Questa la recensione del disco su Sentireascoltare :
L’esordio dei Rhye, che all’epoca della sua uscita si agitava in un terreno di emergenti produzioni più over che underground (vedi James Blake, Sampha e soprattutto Jessie Ware), era stato accolto con un clamore difficile da dimenticare. I cinque anni che separano Woman da Blood sono stati ricchi di attesa, aspettative e cambiamenti. Il frontman del duo Mike Milosh è andato incontro a diverse sventure: la separazione dalla fidanzata e l’abbandono del progetto da parte del producer Robin Hannibal subito dopo l’esordio discografico. Il risultato di questa serie di sfortunati eventi è che il nostro one man band si è ritrovato a gestire l’elaborazione di una rottura, il tour e tutto il processo creativo del nuovo lavoro in totale autonomia.
Per questi motivi Blood non può che essere diametralmente opposto a Woman. Sia chiaro che tutte le particolarità che hanno reso riconoscibile il progetto, riunite per lo più nella personalità vocale di Milosh, sono ancora presenti e incisive; ciò che cambia sono l’attitudine e il carattere presenti nel nuovo lavoro. Se Woman era un inno all’amore, una soundtrack da ascoltare sullo sfondo di qualunque gloriosa relazione, Blood rappresenta l’elaborazione della rottura e del distacco, e non sarebbe potuto essere diversamente. Le atmosfere sono meno eteree, sognanti e decisamente più mondane, e ci vengono trasmesse da una ricerca sonora che guarda a una produzione meno ripulita e a un suono più analogico. Tutti i pezzi nascono da una struttura fortemente ritmica guidata dall’onnipresente batteria, a cui si legano handclapping e orchestrazioni; questa summa riesce a conferire all’album un groove molto raffinato senza rinunciare alla sua anima più soul.

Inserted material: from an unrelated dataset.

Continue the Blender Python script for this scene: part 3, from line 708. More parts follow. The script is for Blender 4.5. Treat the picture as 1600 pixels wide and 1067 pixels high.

A fianco di pezzi più ricercati come Blood Knows e Stay Safe guidati da archi e pianoforte, ne troviamo altri come Count to five, a sottolineare un’importante impronta funk, e Song for you, che mischia il soul ad atmosfere sudamericane. Le varie venature vengono amalgamate e sostenute dalla voce androgina di Milosh che vanta un incredibile falsetto e impreziosisce le canzoni con una sensualità delicata e una vulnerabilità antiteticamente audace. Una vulnerabilità che emerge dalla sincerità della scrittura al tempo presente, ma che parla anche di passato, di relazioni naufragate, nonostante il disperato tentativo di una convivenza («You wanna lay low, you wanna stay safe, let’s make a home») e di quello che ne rimane oggi nascosto tra i ricordi di un tempo fatto di ricordi («You’re waiting in my mind/Ohhhh your face is all I’ll find»).
Nonostante Blood sia un lavoro ben costruito, solido e con un eleganza raffinata che solo l’umiltà può conferire, non sviluppa nulla di sostanzialmente nuovo e folgorante rispetto a Woman (che già si piazzava in una riconoscibilissima terra di mezzo tra l’umbratilità di Tracey Thorn e gli smalti caldi di una Sade), risentendo così del fantasma del suo predecessore (che a sua volta risentiva dell’ombra lunga dei suoi riferimenti basali). Lontano dall’essere un colpo di fulmine e dal finire nelle classifiche di fine anno, merita comunque più di un’opportunità di ascolto e il giusto tempo per sedimentarsi e svelarsi in tutta la sua sottile sensibilità.